> **Challenge**: Begin with the line that contains "(0.205, 0.168, 0.130))", end with the line that contains "(0.092, 0.070, 0.050))", and extract exactly that stretch of lines.

> **Collected data**:
** begin **
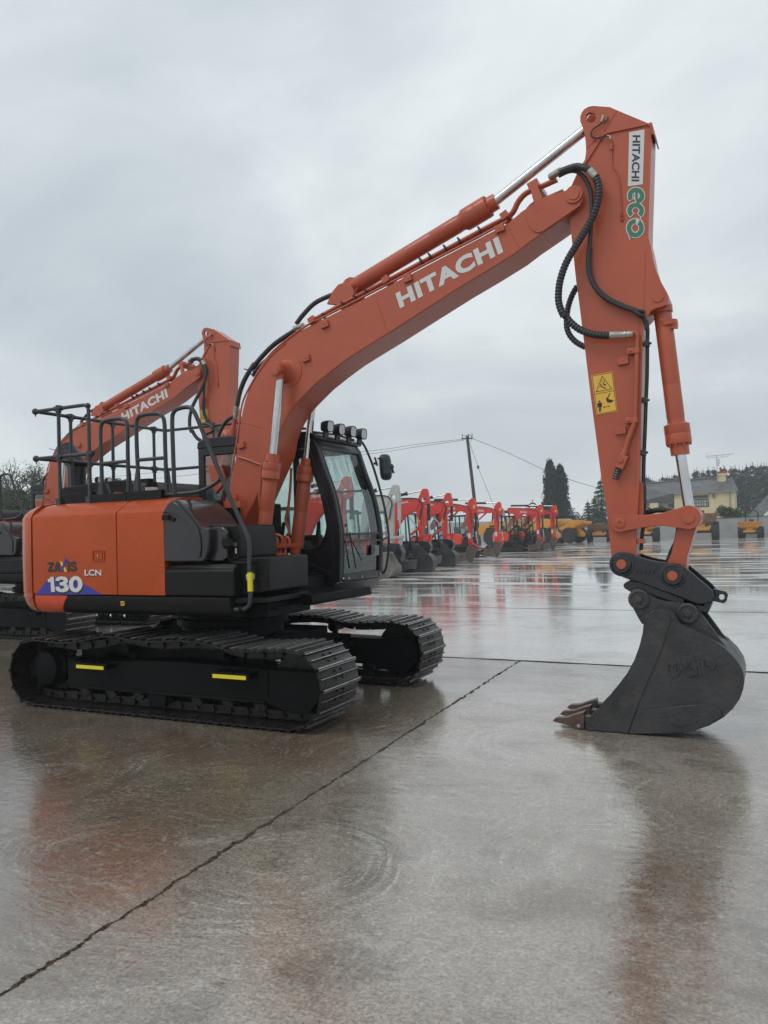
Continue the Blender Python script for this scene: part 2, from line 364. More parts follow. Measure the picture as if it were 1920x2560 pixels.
# ------------------------------------------------------------------ ground: wet concrete yard
def ground_mat():
    m = bpy.data.materials.new('wet_concrete'); m.use_nodes = True; t = m.node_tree; b = t.nodes['Principled BSDF']; LK = t.links.new
    def nn(tp, **k):
        n = t.nodes.new(tp)
        for a, c in k.items(): setattr(n, a, c)
        return n
    geo = nn('ShaderNodeNewGeometry'); P = geo.outputs['Position']
    def noise_(vec, sc, det=5, ro=0.55, dis=0.0):
        n = nn('ShaderNodeTexNoise'); n.inputs['Scale'].default_value = sc; n.inputs['Detail'].default_value = det; n.inputs['Roughness'].default_value = ro; n.inputs['Distortion'].default_value = dis
        LK(vec, n.inputs['Vector']); return n.outputs[0]
    def mapv(vec, sc, loc=(0, 0, 0), rz=0):
        n = nn('ShaderNodeMapping'); n.inputs['Scale'].default_value = sc; n.inputs['Location'].default_value = loc; n.inputs['Rotation'].default_value = (0, 0, rz); LK(vec, n.inputs[0]); return n.outputs[0]
    def rng(v, a, c, lo=0.0, hi=1.0):
        n = nn('ShaderNodeMapRange'); n.inputs[1].default_value = a; n.inputs[2].default_value = c; n.inputs[3].default_value = lo; n.inputs[4].default_value = hi; LK(v, n.inputs[0]); return n.outputs[0]
    def mth(op, a, c=None, cl=False):
        n = nn('ShaderNodeMath', operation=op, use_clamp=cl)
        for i, x in enumerate((a, c)):
            if x is None: continue
            if isinstance(x, (int, float)): n.inputs[i].default_value = x
            else: LK(x, n.inputs[i])
        return n.outputs[0]
    def mixc(f, a, c):
        n = nn('ShaderNodeMix', data_type='RGBA')
        if isinstance(f, (int, float)): n.inputs[0].default_value = f
        else: LK(f, n.inputs[0])
        for i, x in ((6, a), (7, c)):
            if isinstance(x, tuple): n.inputs[i].default_value = (*x, 1)
            else: LK(x, n.inputs[i])
        return n.outputs[2]
    sep = nn('ShaderNodeSeparateXYZ'); LK(P, sep.inputs[0]); X, Y = sep.outputs[0], sep.outputs[1]
    # trowel swirls: arcs round scattered centres
    wv = nn('ShaderNodeTexNoise'); wv.inputs['Scale'].default_value = 0.9; wv.inputs['Detail'].default_value = 2; LK(P, wv.inputs['Vector'])
    wp = nn('ShaderNodeVectorMath', operation='SCALE'); LK(wv.outputs[1], wp.inputs[0]); wp.inputs['Scale'].default_value = 0.35
    wa = nn('ShaderNodeVectorMath', operation='ADD'); LK(P, wa.inputs[0]); LK(wp.outputs[0], wa.inputs[1])
    vo = nn('ShaderNodeTexVoronoi', feature='SMOOTH_F1'); vo.inputs['Scale'].default_value = 0.62; vo.inputs['Smoothness'].default_value = 0.35; LK(wa.outputs[0], vo.inputs['Vector'])
    d = vo.outputs['Distance']
    cv = nn('ShaderNodeCombineXYZ'); LK(mth('MULTIPLY', d, 44.0), cv.inputs[0]); LK(mth('MULTIPLY', X, 1.8), cv.inputs[1]); LK(mth('MULTIPLY', Y, 1.8), cv.inputs[2])
    swirl = noise_(cv.outputs[0], 1.0, 6, 0.62)
    cv2 = nn('ShaderNodeCombineXYZ'); LK(mth('MULTIPLY', d, 170.0), cv2.inputs[0]); LK(mth('MULTIPLY', X, 9), cv2.inputs[1]); LK(mth('MULTIPLY', Y, 9), cv2.inputs[2])
    swirlf = noise_(cv2.outputs[0], 1.0, 4, 0.6)
    big = noise_(mapv(P, (1, 1, 1), (3.1, 7.7, 0)), 0.45, 4, 0.5, 0.4)
    med = noise_(P, 2.3, 6, 0.6, 0.5); fine = noise_(P, 38, 4, 0.7); grit = noise_(P, 170, 2, 0.6)
    # slab joints
    wob = noise_(P, 9.0, 6, 0.72); wobf = mth('MULTIPLY', mth('SUBTRACT', wob, 0.5), 0.10)
    jx = mth('ABSOLUTE', mth('ADD', mth('ADD', mth('SUBTRACT', X, 2.345), mth('MULTIPLY', Y, 0.035)), wobf))
    below = mth('LESS_THAN', Y, 2.66)
    yj = mth('ADD', mth('SUBTRACT', Y, 2.655), mth('MULTIPLY', wobf, 0.6))
    ym = mth('ABSOLUTE', mth('SUBTRACT', mth('MODULO', mth('ADD', yj, 603.0), 6.0), 3.0))
    jw = mth('MULTIPLY', rng(noise_(P, 6.0, 5, 0.7), 0.36, 0.66, 0.15, 1.0), 0.022)
    jm = mth('MULTIPLY', mth('LESS_THAN', jx, jw), below)
    jm2 = mth('MULTIPLY', mth('LESS_THAN', ym, mth('MULTIPLY', rng(noise_(P, 2.0, 4, 0.7), 0.35, 0.65, 0.6, 1.2), 0.045)), mth('GREATER_THAN', Y, 1.0))
    joint = mth('MAXIMUM', jm, jm2)
    near_j = mth('MULTIPLY', rng(jx, 0.0, 0.13, 1.0, 0.0), below)     # crumbled edge
    # colour
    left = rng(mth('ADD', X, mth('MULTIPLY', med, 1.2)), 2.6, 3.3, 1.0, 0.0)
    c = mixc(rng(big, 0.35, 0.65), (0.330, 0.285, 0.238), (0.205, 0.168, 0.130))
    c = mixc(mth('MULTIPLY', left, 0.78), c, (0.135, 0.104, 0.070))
    c = mixc(mth('MULTIPLY', rng(med, 0.50, 0.62), 0.50), c, (0.092, 0.070, 0.050))
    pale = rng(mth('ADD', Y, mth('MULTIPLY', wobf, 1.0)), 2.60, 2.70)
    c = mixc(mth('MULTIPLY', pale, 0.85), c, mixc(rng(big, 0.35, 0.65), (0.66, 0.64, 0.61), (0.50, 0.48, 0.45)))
    rust = noise_(mapv(P, (1, 1, 1), (-4.0, 2.2, 0)), 0.75, 6, 0.65, 0.6)
    c = mixc(mth('MULTIPLY', rng(rust, 0.53, 0.64), 0.65), c, (0.120, 0.076, 0.048))
    patch = rng(noise_(mapv(P, (1, 1, 1), (9.3, 2.1, 0)), 0.55, 3), 0.42, 0.62)
    c = mixc(mth('MULTIPLY', mth('MULTIPLY', rng(swirl, 0.50, 0.66), rng(fine, 0.36, 0.56)), mth('MULTIPLY', mth('ADD', mth('MULTIPLY', patch, 0.75), 0.08), mth('SUBTRACT', 1.0, mth('MULTIPLY', left, 0.6)))), c, (0.50, 0.47, 0.42))
    c = mixc(mth('MULTIPLY', mth('MULTIPLY', rng(swirlf, 0.55, 0.72), rng(med, 0.42, 0.60)), 0.5), c, (0.46, 0.43, 0.38))
    c = mixc(mth('MULTIPLY', rng(fine, 0.52, 0.72), 0.40), c, (0.36, 0.33, 0.285))
    c = mixc(mth('MULTIPLY', rng(grit, 0.60, 0.70), 0.6), c, (0.055, 0.048, 0.040))
    c = mixc(mth('MULTIPLY', mth('MULTIPLY', near_j, rng(fine, 0.42, 0.6)), 0.7), c, (0.20, 0.185, 0.155))
    spk = mth('MULTIPLY', rng(noise_(P, 62, 4, 0.75), 0.36, 0.64, 0.62, 1.38), rng(noise_(P, 21, 5, 0.7), 0.34, 0.66, 0.78, 1.22))
    sv = nn('ShaderNodeVectorMath', operation='SCALE'); LK(c, sv.inputs[0]); LK(spk, sv.inputs['Scale']); c = sv.outputs[0]
    pits = rng(noise_(P, 48, 3, 0.5), 0.69, 0.73); c = mixc(mth('MULTIPLY', pits, 0.75), c, (0.05, 0.043, 0.036))
    c = mixc(joint, c, mixc(rng(fine, 0.4, 0.6), (0.030, 0.022, 0.016), (0.095, 0.072, 0.052)))
    LK(c, b.inputs['Base Color'])
    # standing water film: long patches across the fall of the yard
    wn1 = noise_(mapv(P, (0.16, 0.75, 1), (1.3, 0, 0)), 1.0, 5, 0.6, 0.3)
    wn2 = noise_(mapv(P, (0.5, 1.6, 1)), 1.0, 5, 0.65)
    far = rng(Y, 4.0, 16.0)
    wetf = rng(mth('ADD', mth('MULTIPLY', wn1, 0.7), mth('MULTIPLY', wn2, 0.3)), 0.46, 0.56, 1.0, 0.0)
    rough_far = mth('ADD', mth('MULTIPLY', mth('SUBTRACT', 1.0, wetf), 0.30), 0.035)
    rough_near = mth('ADD', mth('MULTIPLY', rng(wn2, 0.42, 0.62), 0.13), mth('ADD', mth('MULTIPLY', rng(swirl, 0.5, 0.68), 0.10), mth('ADD', mth('MULTIPLY', rng(fine, 0.50, 0.70), 0.12), 0.022)))
    mr = nn('ShaderNodeMix', data_type='FLOAT'); LK(far, mr.inputs[0]); LK(rough_near, mr.inputs[2]); LK(rough_far, mr.inputs[3])
    LK(mr.outputs[0], b.inputs['Roughness'])
    # relief
    rip = noise_(mapv(P, (1.0, 2.2, 1)), 7.0, 5, 0.65, 0.8)
    h = mth('ADD', mth('MULTIPLY', swirl, 0.40), mth('ADD', mth('MULTIPLY', fine, 0.14), mth('MULTIPLY', swirlf, 0.20)))
    h = mth('ADD', h, mth('MULTIPLY', rip, 1.1))
    h = mth('ADD', h, mth('MULTIPLY', near_j, mth('MULTIPLY', fine, 0.8)))
    h = mth('SUBTRACT', h, mth('MULTIPLY', joint, 2.2))
    fade = rng(Y, -2.0, 14.0, 1.0, 0.10)
    bp = nn('ShaderNodeBump'); bp.inputs['Distance'].default_value = 0.006; LK(mth('MULTIPLY', fade, 0.38), bp.inputs['Strength']); LK(h, bp.inputs['Height'])
    LK(bp.outputs[0], b.inputs['Normal']); bpn = bp.outputs[0]
    LK(mth('MULTIPLY', mth('SUBTRACT', 1.0, joint), 1.0), b.inputs['Specular IOR Level']); b.inputs['IOR'].default_value = 1.68; LK(mth('ADD', mth('MULTIPLY', mth('MULTIPLY', far, wetf), 0.95), mth('MULTIPLY', mth('SUBTRACT', 1.0, mth('MAXIMUM', far, joint)), mth('MULTIPLY', rng(wn2, 0.40, 0.60, 0.75, 0.20), rng(fine, 0.35, 0.65, 1.0, 0.5)))), b.inputs['Coat Weight']); LK(bpn, b.inputs['Coat Normal']); b.inputs['Coat Roughness'].default_value = 0.045; b.inputs['Coat IOR'].default_value = 1.33
    return m
g = MB(); g.add([(-400, -150, 0), (400, -150, 0), (400, 600, 0), (-400, 600, 0)], [(0, 1, 2, 3)])
struct(g.build('ground', ground_mat(), smooth=0))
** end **
> **Task result**:
    c = mixc(rng(big, 0.35, 0.65), (0.330, 0.285, 0.238), (0.205, 0.168, 0.130))
    c = mixc(mth('MULTIPLY', left, 0.78), c, (0.135, 0.104, 0.070))
    c = mixc(mth('MULTIPLY', rng(med, 0.50, 0.62), 0.50), c, (0.092, 0.070, 0.050))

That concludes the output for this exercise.